1/10
The horror movie that got away!
10 June 2012
Warning: Spoilers
This is a prime example of an enjoyably bad movie; one whilst failing completely at its primary purpose of transporting the viewer with skill, talent and the 'magic of the movies', nevertheless succeeds by entertaining via sheer vigorous ineptitude. The other reviews here relate exhaustively most of what ails 'Pamela's Prayer', so I'll just make a few additional observations.

-Rick Scheideman's performance as Pamela Bucklin's steadfastly Bronze-Age dad Wayne is worth noting as a contender for one of the ten creepiest fathers in cinema history.

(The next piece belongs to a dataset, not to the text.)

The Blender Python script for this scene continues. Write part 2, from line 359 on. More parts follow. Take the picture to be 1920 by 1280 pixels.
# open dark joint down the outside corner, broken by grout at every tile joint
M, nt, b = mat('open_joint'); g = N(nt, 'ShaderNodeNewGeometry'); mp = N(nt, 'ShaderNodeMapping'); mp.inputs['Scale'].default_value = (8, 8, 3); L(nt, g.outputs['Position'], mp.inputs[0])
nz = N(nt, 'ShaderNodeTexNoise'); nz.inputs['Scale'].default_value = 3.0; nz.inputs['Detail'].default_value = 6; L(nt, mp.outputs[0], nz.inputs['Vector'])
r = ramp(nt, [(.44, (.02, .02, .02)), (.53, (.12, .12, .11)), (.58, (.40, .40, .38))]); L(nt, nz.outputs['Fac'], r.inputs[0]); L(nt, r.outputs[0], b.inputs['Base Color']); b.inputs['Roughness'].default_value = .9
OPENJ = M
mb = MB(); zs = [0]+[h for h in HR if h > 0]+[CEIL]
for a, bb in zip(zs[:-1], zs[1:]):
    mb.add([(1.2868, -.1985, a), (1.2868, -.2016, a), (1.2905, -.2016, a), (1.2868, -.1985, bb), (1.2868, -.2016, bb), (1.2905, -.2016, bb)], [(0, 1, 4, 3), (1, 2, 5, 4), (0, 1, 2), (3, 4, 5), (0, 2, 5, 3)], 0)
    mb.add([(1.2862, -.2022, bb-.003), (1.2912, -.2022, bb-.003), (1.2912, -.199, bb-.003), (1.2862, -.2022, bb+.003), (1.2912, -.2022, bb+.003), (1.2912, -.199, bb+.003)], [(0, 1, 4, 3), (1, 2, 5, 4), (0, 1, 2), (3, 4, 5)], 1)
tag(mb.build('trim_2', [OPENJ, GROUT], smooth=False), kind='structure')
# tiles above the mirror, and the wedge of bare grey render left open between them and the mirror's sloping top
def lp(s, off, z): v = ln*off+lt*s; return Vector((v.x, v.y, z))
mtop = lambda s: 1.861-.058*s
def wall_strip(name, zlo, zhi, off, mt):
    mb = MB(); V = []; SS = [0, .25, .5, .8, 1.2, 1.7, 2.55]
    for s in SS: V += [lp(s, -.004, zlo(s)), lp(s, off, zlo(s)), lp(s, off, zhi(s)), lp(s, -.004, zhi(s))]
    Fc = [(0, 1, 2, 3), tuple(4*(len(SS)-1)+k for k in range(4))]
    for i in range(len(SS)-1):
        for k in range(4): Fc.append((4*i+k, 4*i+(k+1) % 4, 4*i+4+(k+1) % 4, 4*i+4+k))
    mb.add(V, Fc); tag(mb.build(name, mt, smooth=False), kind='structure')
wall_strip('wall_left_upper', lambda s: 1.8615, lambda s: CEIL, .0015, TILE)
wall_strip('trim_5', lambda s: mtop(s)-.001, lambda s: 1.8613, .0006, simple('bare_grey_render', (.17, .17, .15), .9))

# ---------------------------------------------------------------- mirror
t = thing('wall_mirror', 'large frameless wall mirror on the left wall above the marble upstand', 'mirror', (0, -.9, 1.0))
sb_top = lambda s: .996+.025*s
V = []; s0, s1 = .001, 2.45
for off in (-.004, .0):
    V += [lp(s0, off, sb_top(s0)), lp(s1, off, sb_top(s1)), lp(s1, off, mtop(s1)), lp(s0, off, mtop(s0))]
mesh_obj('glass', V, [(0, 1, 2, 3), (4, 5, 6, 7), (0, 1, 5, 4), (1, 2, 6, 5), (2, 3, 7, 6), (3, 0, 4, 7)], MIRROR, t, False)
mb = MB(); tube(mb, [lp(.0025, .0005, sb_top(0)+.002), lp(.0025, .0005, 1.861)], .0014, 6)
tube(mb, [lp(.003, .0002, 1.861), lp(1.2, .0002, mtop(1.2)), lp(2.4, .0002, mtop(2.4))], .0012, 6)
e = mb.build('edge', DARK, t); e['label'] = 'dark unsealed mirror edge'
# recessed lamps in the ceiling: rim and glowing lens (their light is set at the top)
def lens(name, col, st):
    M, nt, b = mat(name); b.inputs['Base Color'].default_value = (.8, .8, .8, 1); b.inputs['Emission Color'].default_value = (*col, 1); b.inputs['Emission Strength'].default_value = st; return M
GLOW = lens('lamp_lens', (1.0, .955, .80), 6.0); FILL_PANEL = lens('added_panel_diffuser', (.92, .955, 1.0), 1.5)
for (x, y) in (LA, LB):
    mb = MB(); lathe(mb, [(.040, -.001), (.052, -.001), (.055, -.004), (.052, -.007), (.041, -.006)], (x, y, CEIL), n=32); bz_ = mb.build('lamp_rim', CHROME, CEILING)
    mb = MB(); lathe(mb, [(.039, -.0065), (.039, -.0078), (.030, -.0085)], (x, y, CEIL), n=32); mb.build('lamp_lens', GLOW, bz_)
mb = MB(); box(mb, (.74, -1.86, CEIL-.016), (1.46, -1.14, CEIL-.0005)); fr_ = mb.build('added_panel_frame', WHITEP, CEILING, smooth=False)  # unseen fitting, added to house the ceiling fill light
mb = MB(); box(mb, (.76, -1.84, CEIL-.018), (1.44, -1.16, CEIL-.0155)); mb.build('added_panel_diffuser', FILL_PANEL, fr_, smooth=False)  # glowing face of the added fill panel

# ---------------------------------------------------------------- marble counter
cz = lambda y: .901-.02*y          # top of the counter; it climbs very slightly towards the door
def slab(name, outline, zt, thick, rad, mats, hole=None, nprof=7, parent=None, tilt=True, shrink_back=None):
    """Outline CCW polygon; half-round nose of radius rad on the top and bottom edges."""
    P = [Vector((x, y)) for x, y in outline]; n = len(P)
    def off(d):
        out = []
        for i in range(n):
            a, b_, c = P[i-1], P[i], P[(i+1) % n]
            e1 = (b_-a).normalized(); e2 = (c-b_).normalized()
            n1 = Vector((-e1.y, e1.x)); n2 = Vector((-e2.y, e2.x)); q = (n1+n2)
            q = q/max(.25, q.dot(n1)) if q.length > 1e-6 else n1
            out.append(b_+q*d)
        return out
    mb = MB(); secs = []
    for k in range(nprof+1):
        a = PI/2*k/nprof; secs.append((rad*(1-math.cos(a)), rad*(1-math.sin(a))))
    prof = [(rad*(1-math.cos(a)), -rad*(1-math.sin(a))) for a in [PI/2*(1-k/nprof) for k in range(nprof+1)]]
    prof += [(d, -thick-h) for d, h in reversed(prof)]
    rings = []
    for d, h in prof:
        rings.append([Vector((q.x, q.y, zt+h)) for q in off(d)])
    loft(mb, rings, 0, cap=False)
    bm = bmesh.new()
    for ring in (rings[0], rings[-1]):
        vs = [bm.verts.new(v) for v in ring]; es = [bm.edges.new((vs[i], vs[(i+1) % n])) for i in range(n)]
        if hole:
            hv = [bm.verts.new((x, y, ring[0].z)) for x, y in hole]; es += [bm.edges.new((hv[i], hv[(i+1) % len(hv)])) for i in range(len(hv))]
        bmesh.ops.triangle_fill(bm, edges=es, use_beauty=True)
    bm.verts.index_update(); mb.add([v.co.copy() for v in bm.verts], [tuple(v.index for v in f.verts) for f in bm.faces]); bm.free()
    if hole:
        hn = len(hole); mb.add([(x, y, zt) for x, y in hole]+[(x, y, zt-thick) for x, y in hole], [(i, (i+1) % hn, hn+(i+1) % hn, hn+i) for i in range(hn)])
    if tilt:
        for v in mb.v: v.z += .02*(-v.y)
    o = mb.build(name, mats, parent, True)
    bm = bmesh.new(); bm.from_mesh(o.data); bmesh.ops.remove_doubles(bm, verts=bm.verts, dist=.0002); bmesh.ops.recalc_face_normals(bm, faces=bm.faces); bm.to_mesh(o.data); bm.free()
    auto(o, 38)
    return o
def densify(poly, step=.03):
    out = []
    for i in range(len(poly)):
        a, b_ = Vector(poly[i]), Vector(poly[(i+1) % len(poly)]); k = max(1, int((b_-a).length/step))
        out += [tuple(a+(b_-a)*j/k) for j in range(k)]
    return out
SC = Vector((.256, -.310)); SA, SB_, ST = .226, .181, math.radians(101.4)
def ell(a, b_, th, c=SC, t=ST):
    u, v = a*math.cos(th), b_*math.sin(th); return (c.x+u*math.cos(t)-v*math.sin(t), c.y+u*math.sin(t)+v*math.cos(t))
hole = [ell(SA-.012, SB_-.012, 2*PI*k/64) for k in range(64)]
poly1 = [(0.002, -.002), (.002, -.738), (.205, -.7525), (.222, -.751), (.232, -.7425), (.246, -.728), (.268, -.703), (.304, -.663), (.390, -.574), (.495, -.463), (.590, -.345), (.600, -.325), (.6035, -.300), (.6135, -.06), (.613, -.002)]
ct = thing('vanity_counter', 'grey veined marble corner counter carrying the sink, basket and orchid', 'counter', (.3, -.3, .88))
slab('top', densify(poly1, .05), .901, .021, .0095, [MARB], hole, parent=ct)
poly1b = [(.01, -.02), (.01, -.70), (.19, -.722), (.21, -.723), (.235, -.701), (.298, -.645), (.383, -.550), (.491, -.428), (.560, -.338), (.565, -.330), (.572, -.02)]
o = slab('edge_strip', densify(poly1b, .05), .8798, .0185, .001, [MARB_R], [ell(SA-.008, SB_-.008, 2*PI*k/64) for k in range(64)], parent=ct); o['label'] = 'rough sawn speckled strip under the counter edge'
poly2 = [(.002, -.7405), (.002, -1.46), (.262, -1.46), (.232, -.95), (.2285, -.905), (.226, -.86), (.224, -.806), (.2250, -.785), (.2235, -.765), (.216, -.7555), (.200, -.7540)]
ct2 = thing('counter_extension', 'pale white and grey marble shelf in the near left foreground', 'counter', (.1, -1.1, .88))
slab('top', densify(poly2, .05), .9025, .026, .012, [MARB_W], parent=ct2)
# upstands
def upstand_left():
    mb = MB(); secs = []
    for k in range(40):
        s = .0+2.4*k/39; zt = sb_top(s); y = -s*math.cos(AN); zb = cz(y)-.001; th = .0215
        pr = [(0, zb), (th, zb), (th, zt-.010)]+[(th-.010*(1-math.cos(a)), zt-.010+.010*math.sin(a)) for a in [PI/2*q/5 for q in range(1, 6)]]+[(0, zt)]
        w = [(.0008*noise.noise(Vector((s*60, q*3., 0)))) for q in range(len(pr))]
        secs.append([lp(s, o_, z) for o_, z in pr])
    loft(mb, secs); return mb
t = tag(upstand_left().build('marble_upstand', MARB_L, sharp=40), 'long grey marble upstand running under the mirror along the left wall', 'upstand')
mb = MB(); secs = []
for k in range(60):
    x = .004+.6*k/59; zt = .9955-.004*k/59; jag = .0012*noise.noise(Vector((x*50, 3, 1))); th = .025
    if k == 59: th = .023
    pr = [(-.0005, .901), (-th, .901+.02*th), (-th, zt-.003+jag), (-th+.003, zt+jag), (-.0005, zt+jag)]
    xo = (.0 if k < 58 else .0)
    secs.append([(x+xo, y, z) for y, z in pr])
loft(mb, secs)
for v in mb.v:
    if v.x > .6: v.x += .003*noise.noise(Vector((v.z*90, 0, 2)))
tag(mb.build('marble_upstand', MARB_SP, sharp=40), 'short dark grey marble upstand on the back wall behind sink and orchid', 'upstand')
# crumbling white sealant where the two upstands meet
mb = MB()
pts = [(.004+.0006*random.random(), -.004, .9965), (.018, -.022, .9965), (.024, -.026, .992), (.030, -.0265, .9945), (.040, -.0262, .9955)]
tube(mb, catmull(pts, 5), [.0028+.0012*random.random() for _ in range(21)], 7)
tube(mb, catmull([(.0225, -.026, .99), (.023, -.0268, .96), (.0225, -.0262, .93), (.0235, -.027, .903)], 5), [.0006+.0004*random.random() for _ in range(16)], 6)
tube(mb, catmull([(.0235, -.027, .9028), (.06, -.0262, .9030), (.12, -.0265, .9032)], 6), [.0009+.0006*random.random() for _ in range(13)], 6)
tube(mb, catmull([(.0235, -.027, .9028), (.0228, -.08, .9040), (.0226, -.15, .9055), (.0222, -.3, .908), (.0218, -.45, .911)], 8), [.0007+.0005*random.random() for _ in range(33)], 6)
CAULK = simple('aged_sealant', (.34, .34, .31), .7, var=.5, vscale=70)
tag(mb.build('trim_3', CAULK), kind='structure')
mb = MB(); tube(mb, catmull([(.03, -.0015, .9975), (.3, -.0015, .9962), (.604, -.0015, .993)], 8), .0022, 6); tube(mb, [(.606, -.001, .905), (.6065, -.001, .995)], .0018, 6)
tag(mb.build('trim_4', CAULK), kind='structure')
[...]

Even forgetting Wayne Bucklin's jaw-dropping 'Old Testament' values and possessive-obsessive behaviour re daughter Pamela, his psycho pinned-pupil stoned stare and skin-crawlingly quiet, measured tone of voice (neither of which he deviates from throughout) will send chills down your backbone. It is as though he were constantly keeping up an artificially calm appearance whilst stifling the seething cauldron of inhuman rage inside. Quite seriously, if you'd begun watching 'Pamela's Prayer' without being told it was a 'Christian movie', you could be forgiven for assuming that the palpably sinister father would soon begin eliminating permanently any hapless kid unfortunate enough to fall for his Pamela. It is a pity that Scheideman only appeared in this one movie, because on the strength of 'Pamela's Prayer' he could easily have carved out a long career in horror. They could have had a 'Wayne Bucklin' franchise.

-Yes, the acting is pretty bad, but even the best actors would have trouble with a script which seeks to trumpet Taliban-like family relationships which border upon child abuse. The father has never missed an evening praying at his daughter's bedside until she's almost a teenager? She's gone through childhood with no school camps, no sleepovers, no nothing except Daddy? He lost his wife, and apparently his mind, too. He also seems to have no friends. This movie is just crying out to be remade as a horror.

-Also note that the wardrobe department have decided to clothe Pamela in the least sexy garb possible; all bulky jackets and baggy trousers. In addition, notice that the only boys who are interested in Pamela seem remarkably less-than-macho. Why so? In any case, Pamela's eventual beau gets her overbearingly Patriarchal dad's approval, possibly because Fredric exhibits an eerily calm demeanour and creepy stoned stare similar to his own. And they both work in a film library. In 1990. Ever heard of 'videotape', guys? It's really catching on.

-Oh, and in case you're squeamish about lip-contact (which this movie seems to regard as the first step on the Stairway to Hell), you will be relieved to learn that the movie cuts away just before the happy couple actually perform that first kiss as newlyweds. So you won't need to hide your eyes. Guess to where -or rather to whom- it cuts?